- Information supplied -
╔══

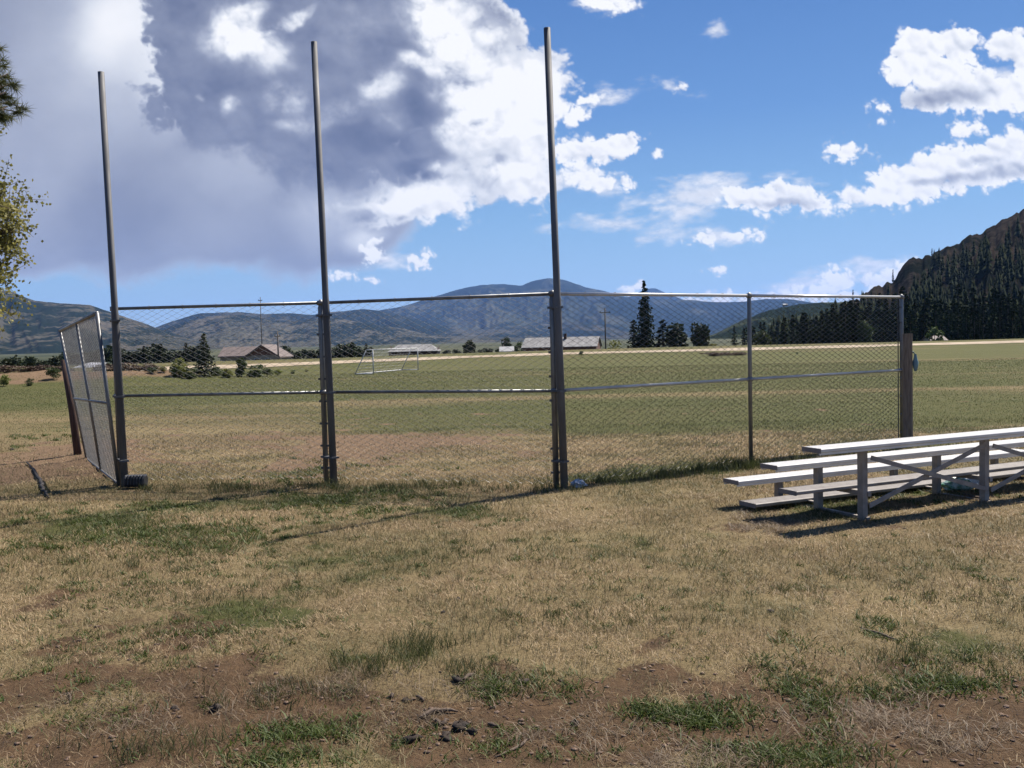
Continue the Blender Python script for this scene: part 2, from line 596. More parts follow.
def hill(name, prof, dist, fore, back, material, amp=.25, spacing=.12, pw=1.25, n_r=90, az_step=1 / 929, seed=0, base=-4, rough=.0):
    pts = [azel(*p) for p in prof]
    A = np.array([p[0] for p in pts])
    E = np.array([p[1] for p in pts])
    az = np.arange(A[0], A[-1], az_step)
    el = np.interp(az, A, E)
    k = np.ones(5) / 5
    el = np.convolve(np.pad(el, 2, mode='edge'), k, 'valid')
    crest = dist * np.tan(el) + H
    crest = crest + rough * (fbm(az * 180, az * 0 + seed, 4, seed) - .5) * dist / 929
    t = np.concatenate([np.linspace(0, 1, n_r), 1 + np.linspace(0, 1, 14)[1:]])
    T, AZ = np.meshgrid(t, az)
    CR = np.broadcast_to(crest[:, None], T.shape)
    rr = np.where(T <= 1, dist - fore * (1 - T), dist + back * (T - 1))
    sh = np.where(T <= 1, np.clip(T, 0, 1) ** pw, 1 - (T - 1) ** 1.5)
    px_ = AZ / spacing
    wob = (fbm(px_ * 1.3, T * 1.6, 3, seed + 5) - .5) * .9
    rid = 1 - np.abs(2 * fbm(px_ + wob, T * .9, 4, seed + 9, .55) - 1) * 2.2
    rid2 = 1 - np.abs(2 * fbm(px_ * 3.5 + wob * 1.5, T * 1.3, 4, seed + 19, .6) - 1) * 2
    env = np.clip(4 * T * (1 - T), 0, 1) * (T < 1)
    z = base + (CR - base) * sh + (CR - base) * amp * env * (rid * .75 + rid2 * .35 - .55)
    z = np.minimum(z, np.where(T < 1, H + (CR - H) * rr / dist * (0.995), 1e9))
    V = np.stack([rr * np.sin(AZ), rr * np.cos(AZ), z], -1).reshape(-1, 3)
    me = fast_mesh(name, V, F4=grid_faces(len(az), len(t)))
    o = tag(link(name, me, material, smooth=True), kind='structure')
    return dict(az=az, crest=crest, dist=dist, fore=fore, base=base, pw=pw, rr=rr, z=z, t=t)


def hill_mat(name, grass, grass2, forest, s, cover=.5, dots=1.0, aniso=.35, rock=None, bumpd=10):
    "s: metres of the large forest patches"
    m, nb, b = new_mat(name)
    co = nb.coord('Object')
    big = nb.noise(nb.mapping(co, sc=(1, aniso, 1.6)), 1 / s, 6, 0.62, 0.6)
    sm = nb.noise(nb.mapping(co, sc=(1, .4, 1)), 1 / (s * .09), 3, 0.6)
    vor = nb.N.new('ShaderNodeTexVoronoi')
    vor.inputs['Scale'].default_value = 1 / (s * .055)
    nb.put(vor.inputs['Vector'], co)
    g = nb.mixc(nb.mapr(nb.noise(nb.mapping(co, sc=(1, .4, 1)), 1 / (s * .4), 5, .6), .4, .6), grass, grass2)
    if rock:
        g = nb.mixc(nb.mapr(nb.noise(co, 1 / (s * .2), 6, .7), .5, .62), g, rock)
    f = nb.mapr(nb.math('ADD', big, nb.math('MULTIPLY', nb.math('SUBTRACT', sm, .5), .5)), .56 - cover * .15, .66 - cover * .15)
    dot = nb.math('MULTIPLY', nb.mapr(vor.outputs['Distance'], .42, .25), nb.mapr(big, .38 - .1 * dots, .5))
    f = nb.math('MAXIMUM', f, nb.math('MULTIPLY', dot, dots * .8))
    nb.put(b.inputs['Base Color'], nb.mixc(f, g, forest))
    b.inputs['Roughness'].default_value = 1
    b.inputs['Specular IOR Level'].default_value = 0.0
    nb.put(b.inputs['Normal'], nb.bump(nb.math('ADD', sm, nb.math('MULTIPLY', big, 3)), .3, bumpd))
    return m


FOREST = (0.010, 0.015, 0.010)
hill('far_summit_hill', [(560, 325), (615, 300), (632, 296), (645, 289), (655, 288), (668, 294), (690, 302), (740, 330)], 15500, 3500, 2500,
     hill_mat('far_summit_slopes', (.04, .038, .03), (.035, .035, .026), FOREST, 900, 1.2, bumpd=60), seed=3)
hill('peak_hill', [(250, 345), (330, 325), (375, 311), (400, 307), (420, 301), (440, 295), (460, 289), (480, 285), (505, 284), (520, 286), (533, 281), (548, 278), (565, 280), (585, 287), (605, 291), (620, 296), (640, 299), (690, 300), (715, 302), (740, 302), (765, 299), (790, 299), (815, 303), (860, 304), (960, 300), (1100, 300)],
     11000, 4200, 2500, hill_mat('peak_slopes', (.055, .055, .036), (.035, .04, .025), FOREST, 1000, .85, bumpd=30), amp=.3, spacing=.10, seed=8, rough=1.0)
hill('forested_ridge_hill', [(120, 340), (170, 322), (200, 313), (240, 312), (262, 314), (290, 313), (310, 315), (330, 312), (345, 311), (362, 309), (375, 310), (400, 315), (430, 323), (470, 330), (520, 326), (570, 322), (610, 324), (640, 332), (680, 338)],
     7600, 2600, 1500, hill_mat('forested_ridge_slopes', (.068, .062, .045), (.045, .045, .032), FOREST, 800, .95, bumpd=25), amp=.3, spacing=.07, seed=15, rough=1.0)
hill('sage_foothill', [(110, 352), (150, 335), (185, 322), (215, 316), (240, 315), (262, 318), (285, 322), (310, 319), (335, 318), (360, 322), (400, 328), (430, 335), (480, 336), (520, 338), (560, 342)],
     5600, 1900, 900, hill_mat('sage_foothill_slopes', (.085, .076, .056), (.058, .056, .04), FOREST, 500, .55, 1.5, bumpd=10), amp=.2, spacing=.05, seed=21, rough=1.0)
hill('bare_left_hill', [(-160, 262), (-60, 280), (0, 290), (10, 291), (35, 301), (70, 304), (90, 305), (110, 312), (135, 320), (165, 331), (200, 341), (240, 349)],
     4300, 1700, 900, hill_mat('bare_left_slopes', (.078, .068, .052), (.055, .052, .038), FOREST, 480, .75, 1.4, bumpd=10), amp=.2, spacing=.055, seed=27, rough=1.0)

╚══

- Exercise goal -
Make an exact copy of the listing above. Do not include the pictures.

- Solution for this problem -
Continue the Blender Python script for this scene: part 2, from line 596. More parts follow.
def hill(name, prof, dist, fore, back, material, amp=.25, spacing=.12, pw=1.25, n_r=90, az_step=1 / 929, seed=0, base=-4, rough=.0):
    pts = [azel(*p) for p in prof]
    A = np.array([p[0] for p in pts])
    E = np.array([p[1] for p in pts])
    az = np.arange(A[0], A[-1], az_step)
    el = np.interp(az, A, E)
    k = np.ones(5) / 5
    el = np.convolve(np.pad(el, 2, mode='edge'), k, 'valid')
    crest = dist * np.tan(el) + H
    crest = crest + rough * (fbm(az * 180, az * 0 + seed, 4, seed) - .5) * dist / 929
    t = np.concatenate([np.linspace(0, 1, n_r), 1 + np.linspace(0, 1, 14)[1:]])
    T, AZ = np.meshgrid(t, az)
    CR = np.broadcast_to(crest[:, None], T.shape)
    rr = np.where(T <= 1, dist - fore * (1 - T), dist + back * (T - 1))
    sh = np.where(T <= 1, np.clip(T, 0, 1) ** pw, 1 - (T - 1) ** 1.5)
    px_ = AZ / spacing
    wob = (fbm(px_ * 1.3, T * 1.6, 3, seed + 5) - .5) * .9
    rid = 1 - np.abs(2 * fbm(px_ + wob, T * .9, 4, seed + 9, .55) - 1) * 2.2
    rid2 = 1 - np.abs(2 * fbm(px_ * 3.5 + wob * 1.5, T * 1.3, 4, seed + 19, .6) - 1) * 2
    env = np.clip(4 * T * (1 - T), 0, 1) * (T < 1)
    z = base + (CR - base) * sh + (CR - base) * amp * env * (rid * .75 + rid2 * .35 - .55)
    z = np.minimum(z, np.where(T < 1, H + (CR - H) * rr / dist * (0.995), 1e9))
    V = np.stack([rr * np.sin(AZ), rr * np.cos(AZ), z], -1).reshape(-1, 3)
    me = fast_mesh(name, V, F4=grid_faces(len(az), len(t)))
    o = tag(link(name, me, material, smooth=True), kind='structure')
    return dict(az=az, crest=crest, dist=dist, fore=fore, base=base, pw=pw, rr=rr, z=z, t=t)


def hill_mat(name, grass, grass2, forest, s, cover=.5, dots=1.0, aniso=.35, rock=None, bumpd=10):
    "s: metres of the large forest patches"
    m, nb, b = new_mat(name)
    co = nb.coord('Object')
    big = nb.noise(nb.mapping(co, sc=(1, aniso, 1.6)), 1 / s, 6, 0.62, 0.6)
    sm = nb.noise(nb.mapping(co, sc=(1, .4, 1)), 1 / (s * .09), 3, 0.6)
    vor = nb.N.new('ShaderNodeTexVoronoi')
    vor.inputs['Scale'].default_value = 1 / (s * .055)
    nb.put(vor.inputs['Vector'], co)
    g = nb.mixc(nb.mapr(nb.noise(nb.mapping(co, sc=(1, .4, 1)), 1 / (s * .4), 5, .6), .4, .6), grass, grass2)
    if rock:
        g = nb.mixc(nb.mapr(nb.noise(co, 1 / (s * .2), 6, .7), .5, .62), g, rock)
    f = nb.mapr(nb.math('ADD', big, nb.math('MULTIPLY', nb.math('SUBTRACT', sm, .5), .5)), .56 - cover * .15, .66 - cover * .15)
    dot = nb.math('MULTIPLY', nb.mapr(vor.outputs['Distance'], .42, .25), nb.mapr(big, .38 - .1 * dots, .5))
    f = nb.math('MAXIMUM', f, nb.math('MULTIPLY', dot, dots * .8))
    nb.put(b.inputs['Base Color'], nb.mixc(f, g, forest))
    b.inputs['Roughness'].default_value = 1
    b.inputs['Specular IOR Level'].default_value = 0.0
    nb.put(b.inputs['Normal'], nb.bump(nb.math('ADD', sm, nb.math('MULTIPLY', big, 3)), .3, bumpd))
    return m


FOREST = (0.010, 0.015, 0.010)
hill('far_summit_hill', [(560, 325), (615, 300), (632, 296), (645, 289), (655, 288), (668, 294), (690, 302), (740, 330)], 15500, 3500, 2500,
     hill_mat('far_summit_slopes', (.04, .038, .03), (.035, .035, .026), FOREST, 900, 1.2, bumpd=60), seed=3)
hill('peak_hill', [(250, 345), (330, 325), (375, 311), (400, 307), (420, 301), (440, 295), (460, 289), (480, 285), (505, 284), (520, 286), (533, 281), (548, 278), (565, 280), (585, 287), (605, 291), (620, 296), (640, 299), (690, 300), (715, 302), (740, 302), (765, 299), (790, 299), (815, 303), (860, 304), (960, 300), (1100, 300)],
     11000, 4200, 2500, hill_mat('peak_slopes', (.055, .055, .036), (.035, .04, .025), FOREST, 1000, .85, bumpd=30), amp=.3, spacing=.10, seed=8, rough=1.0)
hill('forested_ridge_hill', [(120, 340), (170, 322), (200, 313), (240, 312), (262, 314), (290, 313), (310, 315), (330, 312), (345, 311), (362, 309), (375, 310), (400, 315), (430, 323), (470, 330), (520, 326), (570, 322), (610, 324), (640, 332), (680, 338)],
     7600, 2600, 1500, hill_mat('forested_ridge_slopes', (.068, .062, .045), (.045, .045, .032), FOREST, 800, .95, bumpd=25), amp=.3, spacing=.07, seed=15, rough=1.0)
hill('sage_foothill', [(110, 352), (150, 335), (185, 322), (215, 316), (240, 315), (262, 318), (285, 322), (310, 319), (335, 318), (360, 322), (400, 328), (430, 335), (480, 336), (520, 338), (560, 342)],
     5600, 1900, 900, hill_mat('sage_foothill_slopes', (.085, .076, .056), (.058, .056, .04), FOREST, 500, .55, 1.5, bumpd=10), amp=.2, spacing=.05, seed=21, rough=1.0)
hill('bare_left_hill', [(-160, 262), (-60, 280), (0, 290), (10, 291), (35, 301), (70, 304), (90, 305), (110, 312), (135, 320), (165, 331), (200, 341), (240, 349)],
     4300, 1700, 900, hill_mat('bare_left_slopes', (.078, .068, .052), (.055, .052, .038), FOREST, 480, .75, 1.4, bumpd=10), amp=.2, spacing=.055, seed=27, rough=1.0)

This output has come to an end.